L’année 2011 offre un tout autre visage. Groupama parle, pour cette année, d’une meilleure gestion de la crise. «La hausse des prix consommateurs devrait être moins importante qu'en 2008, de l’ordre de 3%. Associée à des économies de coûts recherchées à tous les niveaux, du packaging à l’optimisation de l’outil industriel, elle compensera la hausse des coûts matières», estime Valérie Gadon.

 

 

Enfin, les entreprises ont affiné leurs stratégies commerciales, pays par pays.
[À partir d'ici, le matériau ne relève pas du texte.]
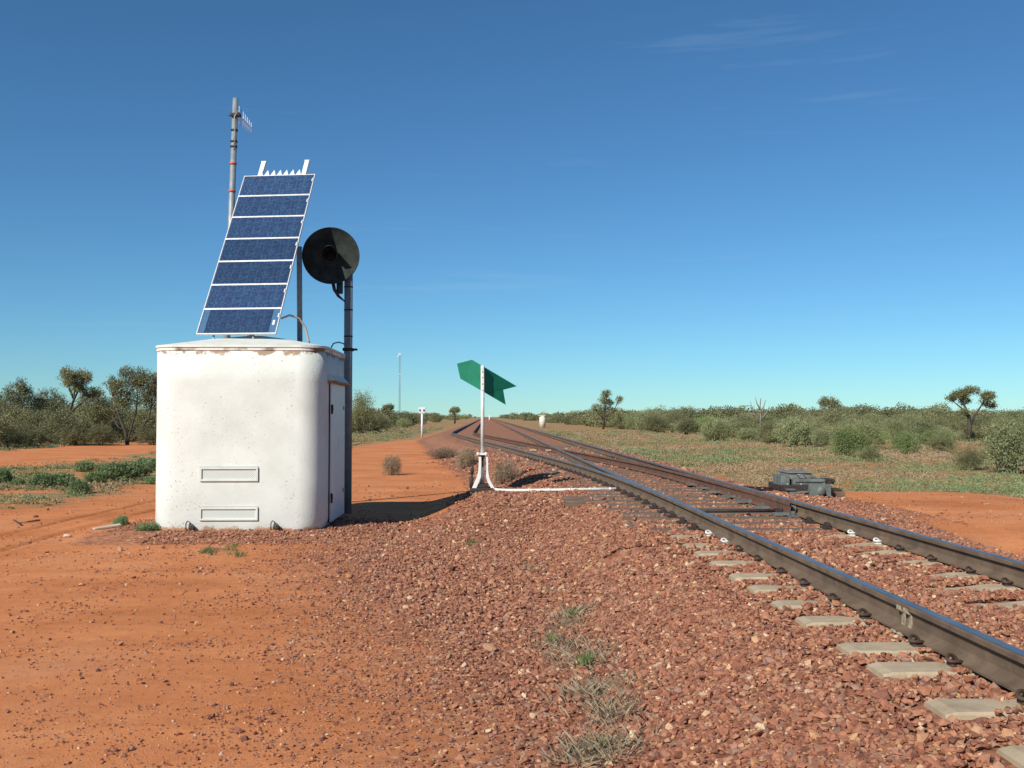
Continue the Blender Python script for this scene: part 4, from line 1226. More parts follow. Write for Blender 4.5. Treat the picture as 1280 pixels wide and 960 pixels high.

Les hausses de prix se focalisent, selon Groupama, sur les pays émergents susceptibles de les absorber grâce à l’augmentation des salaires et du pouvoir d'achat de leur population. Mais, dans l’ensemble, innovations, rénovations de gammes, initiatives marketing et communication sont plus que jamais nécessaires pour affronter la volatilité des marchés et justifier les hausses.

 

L'exemple de Lesieur est emblématique des initiatives prises, dans ce contexte, par les marques. L'huile fait partie, avec le café et les farines, des matières premières soumises aux plus fortes hausses en 2011. Son prix devrait croître de 4 à 8% selon la Fédération des entreprises du commerce et de la distribution (FCD).

 

«Elle compose plus de 80% de nos produits. C’était pour nous une question de survie de pouvoir la répercuter sur les tarifs négociés avec la distribution, explique David Garbous, directeur marketing de Lesieur. Ce qui a occasionné une augmentation de plus de 10%.»

 

En attendant de connaître le prix de vente consommateurs, la marque a pris le taureau par les cornes. «C'est une belle occasion d'innover», commente David Garbous qui a, tout d'abord, cherché à renforcer le service apporté par la marque. Depuis février, Lesieur Tournesol est munie d'un bouchon verseur, à la fois plus propre et plus économique. Isio 4 suivra bientôt.

 

Ne fait pas du low-cost qui veut

Lesieur a par ailleurs lancé en septembre 2010 «Fleur de colza», une huile tracée 100% française qui met en avant ses engagements pour une filière de production responsable et de qualité. «Après quatre mois de lancement, la seule indication sur les packagings du label “Lesieur et plus de 500 agriculteurs s’engagent” a fait gagner au produit plus de 2 points de part de marché», explique-t-il.

 

Cette tendance à développer des produits locaux soutenant une filière, donc l'emploi en région, dans un souci de qualité et d’éthique, est partagée par plusieurs acteurs du marché. A commencer par Danone qui, depuis janvier, affiche sur plusieurs de ses produits la provenance du lait entrant dans leur préparation, assortie de la photo des éleveurs.

 

Une autre stratégie consiste à développer des gammes plus accessibles. Danone avait tenté sa chance en 2008 avec le lancement de son écopack, six spécialités laitières à 1 euro. Un fiasco. C’est qu’une grande marque se doit d’apporter de la valeur, même dans le hard-discount. Avec son packaging dépouillé et criard, ses prix faussement cassés et sa gélatine de porc, Danone a raté son entrée dans le low-cost.

 

Les questions de pouvoir d'achat ne peuvent pourtant pas laisser les marques indifférentes. «Nous allons lancer un format d’un demi-litre qui rend la marque plus accessible aux petits foyers et aux petits salaires et qui pourra être mieux représentée dans les circuits de proximité, très en vogue», explique David Garbous, de Lesieur. Une façon de préserver la valeur de la marque en s’adaptant au marché.